To get there, we – as investors, economic participants, savers, parents and children – need to mobilise as much capital as possible in a collective effort. That means alignment of thinking. The more investors punish companies with poor ESG ratings, the more those companies will suffer in terms of valuation. The more we reward the leaders, the clearer the signal to the corporate world that sustainability is important to our long-term financial (and non-financial) wellbeing.
If we fail in this collective effort, governments and civil society will do it for us. And that is going to hurt more. It opens our portfolios to a heightened risk of shocks. Companies, after all, tend to move more like tankers. So if the path quickly diverts to avoid a social or environmental road block, some will end up off the road. Bell Pottinger and The Weinstein Company stand testament to how fast that derailment can happen today.

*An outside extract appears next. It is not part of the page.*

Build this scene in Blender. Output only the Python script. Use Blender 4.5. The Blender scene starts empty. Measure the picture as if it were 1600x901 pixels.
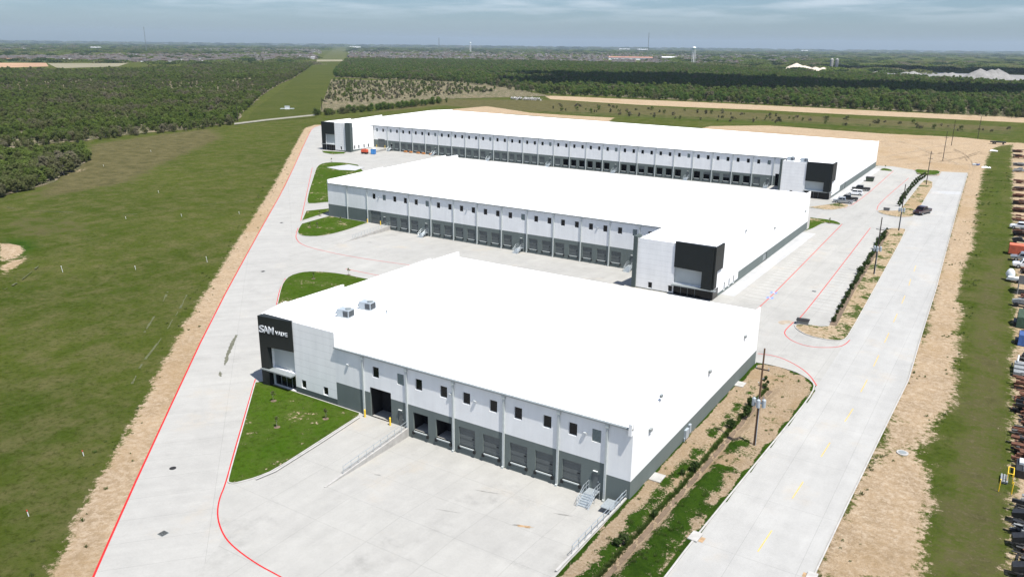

We need the path to bend slowly and the tool for achieving that is common language. A standard lexicon would give us a shared understanding of sustainable risk and return, which can then be translated into market valuations.
It also gives us a framework around which we can begin the process of gathering really meaningful data, and filling in holes where needed, so we are actually able to measure real progress. By doing so, we can build a set of metrics that can hold their own against the harsh numeracy of annualised returns and standard deviations. And then we can hold the laggards to account in a way we simply cannot today.
If we can achieve that common language, we stand a chance of arriving at our destination without too many derailments along the way.
Unfortunately, however, we cannot afford to wait for the taxonomy to standardise before we take action. We’re going to have to navigate the path into foreign lands and learn the language as we go.